***** The records

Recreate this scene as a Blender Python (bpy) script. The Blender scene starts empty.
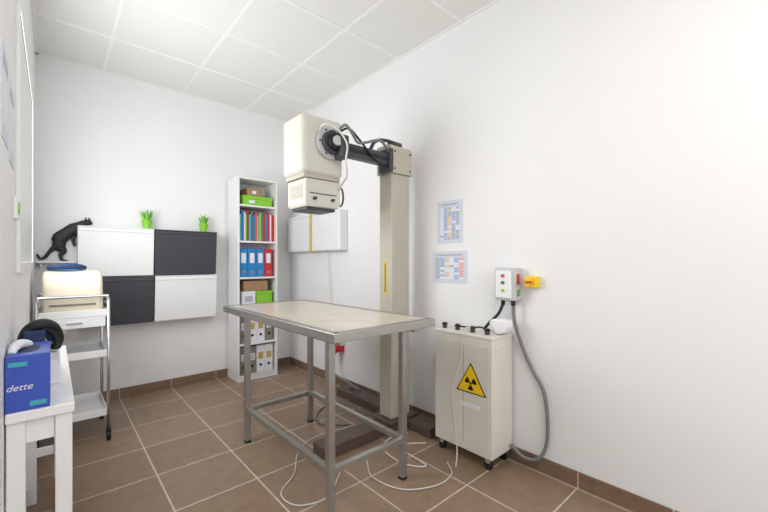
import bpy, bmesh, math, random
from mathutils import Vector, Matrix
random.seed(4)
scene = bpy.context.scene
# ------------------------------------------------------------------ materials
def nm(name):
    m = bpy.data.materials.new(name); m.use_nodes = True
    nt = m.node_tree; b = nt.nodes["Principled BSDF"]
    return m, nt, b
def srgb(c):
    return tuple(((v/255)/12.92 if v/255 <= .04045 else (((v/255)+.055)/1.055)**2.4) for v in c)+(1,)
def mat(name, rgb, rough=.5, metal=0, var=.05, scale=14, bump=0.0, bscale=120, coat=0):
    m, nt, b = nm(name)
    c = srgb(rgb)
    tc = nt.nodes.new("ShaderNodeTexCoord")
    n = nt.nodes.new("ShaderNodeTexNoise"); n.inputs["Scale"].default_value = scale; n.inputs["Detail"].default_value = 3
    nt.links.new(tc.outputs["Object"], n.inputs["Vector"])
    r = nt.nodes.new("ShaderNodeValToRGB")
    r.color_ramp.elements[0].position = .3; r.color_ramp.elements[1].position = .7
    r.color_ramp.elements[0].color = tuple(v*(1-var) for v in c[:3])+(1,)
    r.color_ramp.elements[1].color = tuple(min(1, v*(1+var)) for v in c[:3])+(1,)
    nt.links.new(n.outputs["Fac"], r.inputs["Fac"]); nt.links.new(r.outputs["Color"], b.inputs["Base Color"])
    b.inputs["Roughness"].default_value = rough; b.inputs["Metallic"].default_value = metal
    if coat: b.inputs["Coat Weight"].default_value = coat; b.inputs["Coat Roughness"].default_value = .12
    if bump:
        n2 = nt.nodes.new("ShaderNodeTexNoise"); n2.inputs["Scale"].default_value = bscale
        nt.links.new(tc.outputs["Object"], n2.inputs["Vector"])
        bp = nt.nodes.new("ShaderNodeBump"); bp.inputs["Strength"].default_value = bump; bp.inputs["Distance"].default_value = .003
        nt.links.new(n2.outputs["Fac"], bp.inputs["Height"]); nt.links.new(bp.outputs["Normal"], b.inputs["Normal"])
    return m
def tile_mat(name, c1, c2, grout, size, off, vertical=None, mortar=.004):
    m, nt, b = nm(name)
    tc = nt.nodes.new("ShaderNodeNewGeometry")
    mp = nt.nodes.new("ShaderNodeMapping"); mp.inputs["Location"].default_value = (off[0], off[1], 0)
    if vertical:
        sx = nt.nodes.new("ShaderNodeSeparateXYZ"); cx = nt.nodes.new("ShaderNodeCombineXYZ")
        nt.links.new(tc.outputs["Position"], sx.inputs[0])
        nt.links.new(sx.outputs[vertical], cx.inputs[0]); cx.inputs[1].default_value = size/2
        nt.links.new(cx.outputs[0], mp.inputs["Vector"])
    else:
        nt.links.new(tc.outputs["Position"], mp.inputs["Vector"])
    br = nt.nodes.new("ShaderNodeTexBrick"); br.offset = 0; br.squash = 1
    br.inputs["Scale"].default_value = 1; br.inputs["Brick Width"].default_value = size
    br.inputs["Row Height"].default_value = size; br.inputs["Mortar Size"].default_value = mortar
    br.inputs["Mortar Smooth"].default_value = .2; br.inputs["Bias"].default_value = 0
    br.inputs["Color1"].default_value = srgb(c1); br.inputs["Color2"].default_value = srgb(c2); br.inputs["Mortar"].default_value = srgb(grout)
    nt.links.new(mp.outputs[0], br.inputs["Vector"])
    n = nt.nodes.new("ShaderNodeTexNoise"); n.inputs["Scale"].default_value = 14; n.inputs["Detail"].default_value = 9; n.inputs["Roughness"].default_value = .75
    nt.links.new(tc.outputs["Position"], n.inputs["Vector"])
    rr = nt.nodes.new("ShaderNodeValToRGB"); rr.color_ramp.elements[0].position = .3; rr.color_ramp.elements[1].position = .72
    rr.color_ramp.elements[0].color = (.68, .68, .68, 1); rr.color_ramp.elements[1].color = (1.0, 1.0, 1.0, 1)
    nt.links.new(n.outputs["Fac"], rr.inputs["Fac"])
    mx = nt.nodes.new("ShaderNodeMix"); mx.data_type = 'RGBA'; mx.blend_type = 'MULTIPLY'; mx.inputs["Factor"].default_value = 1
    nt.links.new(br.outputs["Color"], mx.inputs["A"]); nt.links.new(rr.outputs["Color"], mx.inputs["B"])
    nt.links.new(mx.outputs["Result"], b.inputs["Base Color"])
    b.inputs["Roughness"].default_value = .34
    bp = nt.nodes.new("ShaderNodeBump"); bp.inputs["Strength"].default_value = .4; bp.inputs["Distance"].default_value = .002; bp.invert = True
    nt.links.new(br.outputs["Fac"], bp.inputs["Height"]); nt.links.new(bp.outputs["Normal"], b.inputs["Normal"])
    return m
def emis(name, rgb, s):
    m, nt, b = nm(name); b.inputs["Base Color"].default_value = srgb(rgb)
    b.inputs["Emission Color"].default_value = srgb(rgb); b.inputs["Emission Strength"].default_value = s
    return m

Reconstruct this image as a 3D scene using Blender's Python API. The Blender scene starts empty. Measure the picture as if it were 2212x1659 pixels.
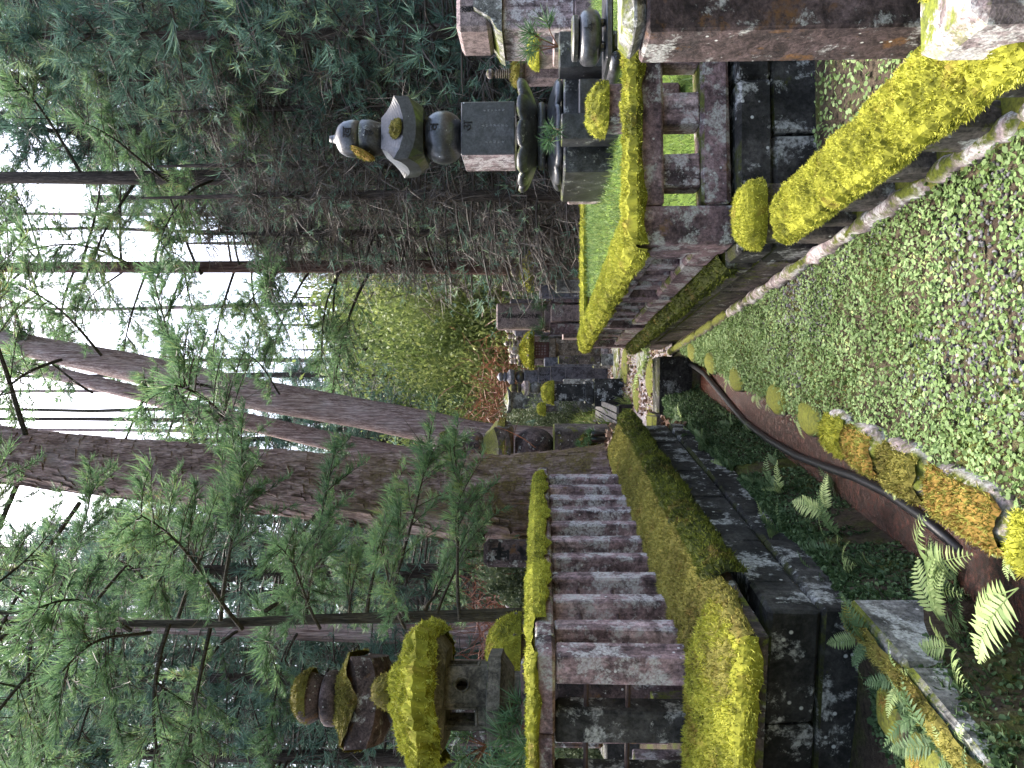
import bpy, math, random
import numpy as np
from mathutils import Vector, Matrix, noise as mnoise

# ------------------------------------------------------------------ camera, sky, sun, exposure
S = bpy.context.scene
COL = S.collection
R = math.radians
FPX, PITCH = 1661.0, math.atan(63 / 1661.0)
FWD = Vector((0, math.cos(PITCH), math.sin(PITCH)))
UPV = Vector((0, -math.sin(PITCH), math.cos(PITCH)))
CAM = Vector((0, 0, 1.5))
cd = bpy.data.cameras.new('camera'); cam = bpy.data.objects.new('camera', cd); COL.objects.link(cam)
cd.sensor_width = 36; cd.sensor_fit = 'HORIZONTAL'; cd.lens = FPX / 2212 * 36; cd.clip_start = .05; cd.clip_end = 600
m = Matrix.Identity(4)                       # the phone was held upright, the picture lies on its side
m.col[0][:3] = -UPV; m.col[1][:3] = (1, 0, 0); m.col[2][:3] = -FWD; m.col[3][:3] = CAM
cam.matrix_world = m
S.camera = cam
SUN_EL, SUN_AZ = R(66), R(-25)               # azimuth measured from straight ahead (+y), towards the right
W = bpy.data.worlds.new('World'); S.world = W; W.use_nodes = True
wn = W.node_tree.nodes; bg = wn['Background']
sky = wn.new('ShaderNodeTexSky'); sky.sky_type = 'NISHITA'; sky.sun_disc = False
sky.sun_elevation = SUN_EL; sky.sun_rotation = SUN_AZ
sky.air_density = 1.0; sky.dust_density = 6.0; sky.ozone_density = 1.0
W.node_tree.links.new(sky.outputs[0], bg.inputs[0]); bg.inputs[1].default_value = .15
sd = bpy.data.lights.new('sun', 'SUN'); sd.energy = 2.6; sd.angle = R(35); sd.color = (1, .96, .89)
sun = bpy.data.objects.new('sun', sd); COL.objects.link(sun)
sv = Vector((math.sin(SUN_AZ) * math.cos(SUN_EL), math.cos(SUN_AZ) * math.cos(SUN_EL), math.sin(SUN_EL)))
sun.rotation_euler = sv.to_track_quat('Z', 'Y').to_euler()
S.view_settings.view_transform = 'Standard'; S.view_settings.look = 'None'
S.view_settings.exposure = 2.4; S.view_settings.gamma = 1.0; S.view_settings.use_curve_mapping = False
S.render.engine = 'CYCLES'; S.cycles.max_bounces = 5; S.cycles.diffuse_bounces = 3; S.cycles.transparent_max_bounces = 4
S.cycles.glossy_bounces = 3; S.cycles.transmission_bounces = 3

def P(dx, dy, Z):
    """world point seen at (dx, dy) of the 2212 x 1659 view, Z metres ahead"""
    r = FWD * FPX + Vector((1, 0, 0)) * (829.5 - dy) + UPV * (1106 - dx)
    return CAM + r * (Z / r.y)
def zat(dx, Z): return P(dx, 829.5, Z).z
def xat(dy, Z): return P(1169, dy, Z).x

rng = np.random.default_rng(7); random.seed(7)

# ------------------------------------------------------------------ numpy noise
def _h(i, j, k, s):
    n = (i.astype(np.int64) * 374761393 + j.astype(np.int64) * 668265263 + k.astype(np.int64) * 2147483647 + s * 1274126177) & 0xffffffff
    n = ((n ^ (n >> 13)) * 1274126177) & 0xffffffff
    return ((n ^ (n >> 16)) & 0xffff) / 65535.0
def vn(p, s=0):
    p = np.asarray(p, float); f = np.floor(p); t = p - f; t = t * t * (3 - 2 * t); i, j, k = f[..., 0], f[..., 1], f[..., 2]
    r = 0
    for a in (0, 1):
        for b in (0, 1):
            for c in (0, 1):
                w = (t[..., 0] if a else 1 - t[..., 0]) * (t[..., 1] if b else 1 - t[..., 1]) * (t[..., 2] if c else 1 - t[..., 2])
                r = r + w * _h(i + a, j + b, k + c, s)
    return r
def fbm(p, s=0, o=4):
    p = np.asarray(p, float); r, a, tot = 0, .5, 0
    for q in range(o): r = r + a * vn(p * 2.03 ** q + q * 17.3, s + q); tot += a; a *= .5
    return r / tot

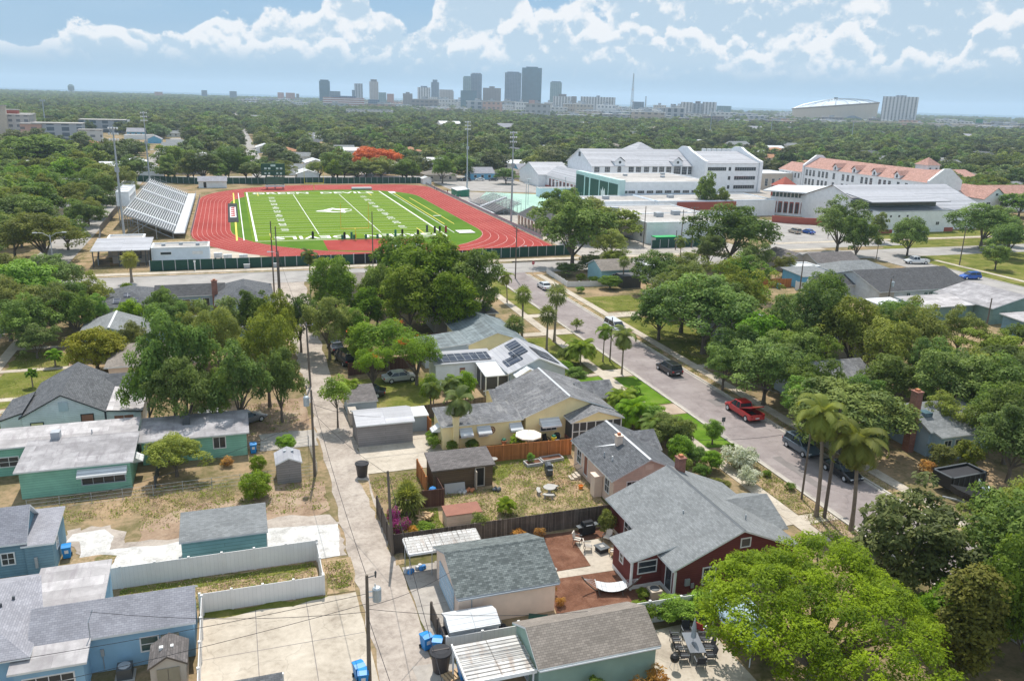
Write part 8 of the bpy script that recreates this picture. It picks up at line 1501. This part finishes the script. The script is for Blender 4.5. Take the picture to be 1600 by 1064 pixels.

**********

_Exercise_
Output exactly the lines above, from the line with "Reconstruct this image" to the line with "from mathutils import Vector, Matrix, noise", both included; skip the pictures.

_Response to this exercise_
Reconstruct this image as a 3D scene using Blender's Python API. The Blender scene starts empty. Measure the picture as if it were 2212x1659 pixels.
import bpy, math, random
import numpy as np
from mathutils import Vector, Matrix, noise as mnoise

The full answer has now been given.